As for guided-wave systems, cable has to be deployed, but once it is in place, bandwidth is relatively unregulated. In this kind of system (such as an optical-fiber data link), the development of high-frequency components is mainly a response to the call for higher data rates. As optical-fiber trunk lines are more fully exploited, the next generation of communications channels will come to operate at 40, 80, or 100 Gb/s, well above the current 2.5-10 Gb/s. In fact, 100-Gb/s links could be in production as soon as 2010.

These data rates raise another obstacle. The signals must be received and processed at high speed and then eventually slowed down to match silicon CMOS processing speeds of at best 1.5 Gb/s. Such a receiving circuit requires complexity at least at the LSI level.

Worth developing

The way things are tending, access to an ultrahigh-speed LSI technology will be a must for system designers. Happily, the necessary level of complexity and speed is available from HBT ICs built on indium phosphide substrates using materials with different energy bandgaps for the emitter, the base, and, sometimes, the collector. They are the only viable option today for ICs that require 30-GHz-plus frequencies and LSI complexity [Fig. 1].

[1]: Indium phosphide technology leads all others in operating frequency, but it is not expected to approach the integration scale of silicon chips. Silicon or silicon germanium (Si/SiGe) bipolar transistors and gallium arsenide (GaAs) bipolar transistors and metal semiconductor FETs (MESFETs) have intermediate combinations of speed and level of integration. The current state of the art [dark areas] can expect to improve over the next five years [light areas].

Applications that can get by with lower levels of integration but require higher frequency operation of 94 GHz and beyond, such as missile radar, are currently best served by indium phosphide high-electron-mobility transistors (HEMTs)—devices similar to depletion-mode field-effect transistors.

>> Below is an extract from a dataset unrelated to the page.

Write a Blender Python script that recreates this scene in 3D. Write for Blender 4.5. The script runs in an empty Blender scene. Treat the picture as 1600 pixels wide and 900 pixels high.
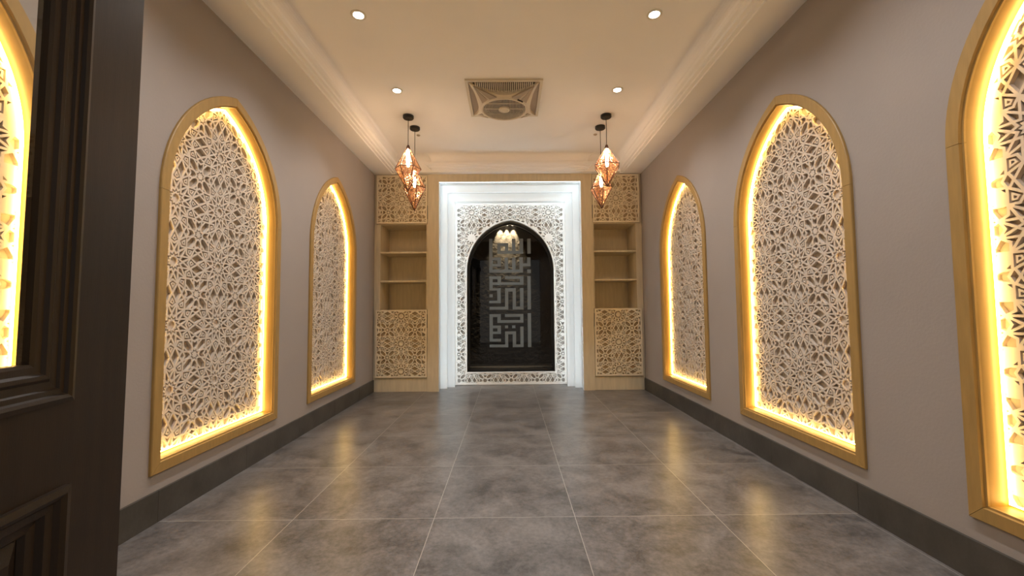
import bpy, math, random
import numpy as np
from mathutils import Matrix, Vector
random.seed(7)
C = bpy.context.scene.collection
SC = bpy.context.scene

# ------------------------------------------------------------------ camera, exposure, world
CAM_Z = 0.8805
F_PX, PITCH, YAW, ROLL = 658.19, 0.05374, 0.00753, -0.00778
cp, sp, cy_, sy_, cr, sr = math.cos(PITCH), math.sin(PITCH), math.cos(YAW), math.sin(YAW), math.cos(ROLL), math.sin(ROLL)
fwd = Vector((sy_ * cp, cy_ * cp, sp)); rgt = Vector((cy_, -sy_, 0)); upv = rgt.cross(fwd)
r2 = rgt * cr + upv * sr; u2 = -rgt * sr + upv * cr
cam_d = bpy.data.cameras.new('camera'); cam = bpy.data.objects.new('camera', cam_d); C.objects.link(cam)
cam_d.sensor_fit = 'HORIZONTAL'; cam_d.sensor_width = 36.0; cam_d.lens = F_PX / 1600 * 36.0; cam_d.clip_start = 0.02
cam.matrix_world = Matrix(((r2.x, u2.x, -fwd.x, 0), (r2.y, u2.y, -fwd.y, 0), (r2.z, u2.z, -fwd.z, CAM_Z), (0, 0, 0, 1)))
SC.camera = cam
SC.view_settings.view_transform = 'Standard'; SC.view_settings.look = 'None'
SC.view_settings.gamma = 1.0; SC.view_settings.use_curve_mapping = False
SC.view_settings.exposure = 0.52
W = bpy.data.worlds.new('world'); SC.world = W; W.use_nodes = True
W.node_tree.nodes['Background'].inputs[0].default_value = (1.0, 0.94, 0.88, 1)
W.node_tree.nodes['Background'].inputs[1].default_value = 0.25
try:
    SC.cycles.max_bounces = 10; SC.cycles.diffuse_bounces = 6; SC.cycles.transparent_max_bounces = 12
    SC.cycles.sample_clamp_indirect = 6.0; SC.cycles.use_denoising = True; SC.cycles.use_adaptive_sampling = False; SC.cycles.use_light_tree = True
    SC.cycles.caustics_reflective = False; SC.cycles.caustics_refractive = False
except Exception:
    pass
P_DOWN = 33.0        # W of each ceiling downlight
L_NICHE = 26.0       # warm LED strips in the arched niches
L_PORTAL = 10.0      # cool LED strips in the stepped portal
L_BULB = 75.0        # filament bulbs

# ------------------------------------------------------------------ dimensions (metres)
XW = 1.502; YB = 4.69; ZS = 2.42; ZC = 2.60; YF = 0.12
PCX = 0.02                                   # middle of the portal
ARCH = dict(hw=0.425, z0=0.256, zs=1.42, R=0.615)     # opening of the side niches
CENT = (0.92, 2.275, 3.645)

# ------------------------------------------------------------------ materials
def nodes(name):
    m = bpy.data.materials.new(name); m.use_nodes = True
    nt = m.node_tree; return m, nt, nt.nodes['Principled BSDF']
def mat(name, col, rough=0.6, metal=0.0, var=0.0, scale=8.0, bump=0.0, bscale=60.0, stretch=None, spec=0.5):
    m, nt, b = nodes(name)
    b.inputs['Base Color'].default_value = (*col, 1); b.inputs['Roughness'].default_value = rough
    b.inputs['Metallic'].default_value = metal; b.inputs['Specular IOR Level'].default_value = spec
    if var or bump:
        tc = nt.nodes.new('ShaderNodeTexCoord'); mp = nt.nodes.new('ShaderNodeMapping')
        nt.links.new(tc.outputs['Object'], mp.inputs[0])
        if stretch: mp.inputs['Scale'].default_value = stretch
    if var:
        n = nt.nodes.new('ShaderNodeTexNoise'); n.inputs['Scale'].default_value = scale; n.inputs['Detail'].default_value = 6
        nt.links.new(mp.outputs[0], n.inputs['Vector'])
        r = nt.nodes.new('ShaderNodeValToRGB'); r.color_ramp.elements[0].position = .3; r.color_ramp.elements[1].position = .7
        r.color_ramp.elements[0].color = (*[c * (1 - var) for c in col], 1)
        r.color_ramp.elements[1].color = (*[min(1, c * (1 + var)) for c in col], 1)
        nt.links.new(n.outputs['Fac'], r.inputs[0]); nt.links.new(r.outputs[0], b.inputs['Base Color'])
    if bump:
        n2 = nt.nodes.new('ShaderNodeTexNoise'); n2.inputs['Scale'].default_value = bscale; n2.inputs['Detail'].default_value = 4
        nt.links.new(mp.outputs[0], n2.inputs['Vector'])
        bp = nt.nodes.new('ShaderNodeBump'); bp.inputs['Strength'].default_value = bump; bp.inputs['Distance'].default_value = 0.01
        nt.links.new(n2.outputs['Fac'], bp.inputs['Height']); nt.links.new(bp.outputs[0], b.inputs['Normal'])
    return m
def emit(name, col, strength):
    m, nt, b = nodes(name)
    b.inputs['Base Color'].default_value = (*col, 1); b.inputs['Emission Color'].default_value = (*col, 1)
    b.inputs['Emission Strength'].default_value = strength
    return m
def floor_mat():
    m, nt, b = nodes('floor_tile'); N = nt.nodes.new; L = nt.links.new
    geo = N('ShaderNodeNewGeometry'); sep = N('ShaderNodeSeparateXYZ'); L(geo.outputs['Position'], sep.inputs[0])
    def math_(op, a, bb=None):
        n = N('ShaderNodeMath'); n.operation = op
        for i, v in enumerate((a, bb)):
            if v is None: continue
            if isinstance(v, (int, float)): n.inputs[i].default_value = v
            else: L(v, n.inputs[i])
        return n.outputs[0]
    masks = []; ids = []
    for ax, off in ((0, -0.325), (1, 1.847)):
        u = math_('DIVIDE', math_('SUBTRACT', sep.outputs[ax], off - 6.0), 0.6)
        fr = math_('FRACT', u); ids.append(math_('FLOOR', u))
        d = math_('ABSOLUTE', math_('SUBTRACT', fr, 0.5))
        masks.append(math_('GREATER_THAN', d, 0.4979))
    grout = math_('MAXIMUM', masks[0], masks[1])
    tid = math_('ADD', ids[0], math_('MULTIPLY', ids[1], 7.13))
    comb = N('ShaderNodeCombineXYZ'); L(tid, comb.inputs[2])
    add = N('ShaderNodeVectorMath'); add.operation = 'ADD'; L(geo.outputs['Position'], add.inputs[0]); L(comb.outputs[0], add.inputs[1])
    n1 = N('ShaderNodeTexNoise'); n1.inputs['Scale'].default_value = 5; n1.inputs['Detail'].default_value = 9; n1.inputs['Roughness'].default_value = .68
    n1.inputs['Distortion'].default_value = .5
    L(add.outputs[0], n1.inputs['Vector'])
    n2 = N('ShaderNodeTexNoise'); n2.inputs['Scale'].default_value = 55; n2.inputs['Detail'].default_value = 6; n2.inputs['Roughness'].default_value = .7
    L(add.outputs[0], n2.inputs['Vector'])
    mixf = math_('ADD', math_('MULTIPLY', n1.outputs['Fac'], .62), math_('MULTIPLY', n2.outputs['Fac'], .38))
    r = N('ShaderNodeValToRGB'); L(mixf, r.inputs[0])
    e = r.color_ramp.elements; e[0].position = .38; e[0].color = (.056, .050, .048, 1); e[1].position = .62; e[1].color = (.180, .167, .161, 1)
    mx = N('ShaderNodeMix'); mx.data_type = 'RGBA'; L(grout, mx.inputs[0]); L(r.outputs[0], mx.inputs[6]); mx.inputs[7].default_value = (.34, .32, .29, 1)
    L(mx.outputs[2], b.inputs['Base Color'])
    rr = math_('ADD', math_('MULTIPLY', n2.outputs['Fac'], .16), .24); L(rr, b.inputs['Roughness'])
    b.inputs['Specular IOR Level'].default_value = .55
    bp = N('ShaderNodeBump'); bp.inputs['Strength'].default_value = .1; bp.inputs['Distance'].default_value = .004
    L(n2.outputs['Fac'], bp.inputs['Height']); L(bp.outputs[0], b.inputs['Normal'])
    return m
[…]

Indium phosphide transistors were first investigated in the early 1980s for their potential as optoelectronic communication devices. But a demonstration of an indium phosphide HBT IC was not reported until 1989, by a group at Rockwell Science Center in Thousand Oaks, Calif. Indium phosphide technology was originally funded through various U.S. government agencies interested in obtaining high-performance components for defense systems. Since then, the increased system throughput provided by these HBT ICs has encouraged a move toward commercial applications of the technology by such companies as TRW, Lucent, and HRL Laboratories in the United States and by Nortel in Canada. Research in indium phosphide monolithic microwave ICs and devices is also under way at many Japanese companies, including Hitachi, NEC, and NTT, and at many European research centers.

Currently the only obstacle to wider adoption of indium phosphide is the high cost of the 7.5-cm wafer substrate: it is about five times that of comparable gallium arsenide (GaAs).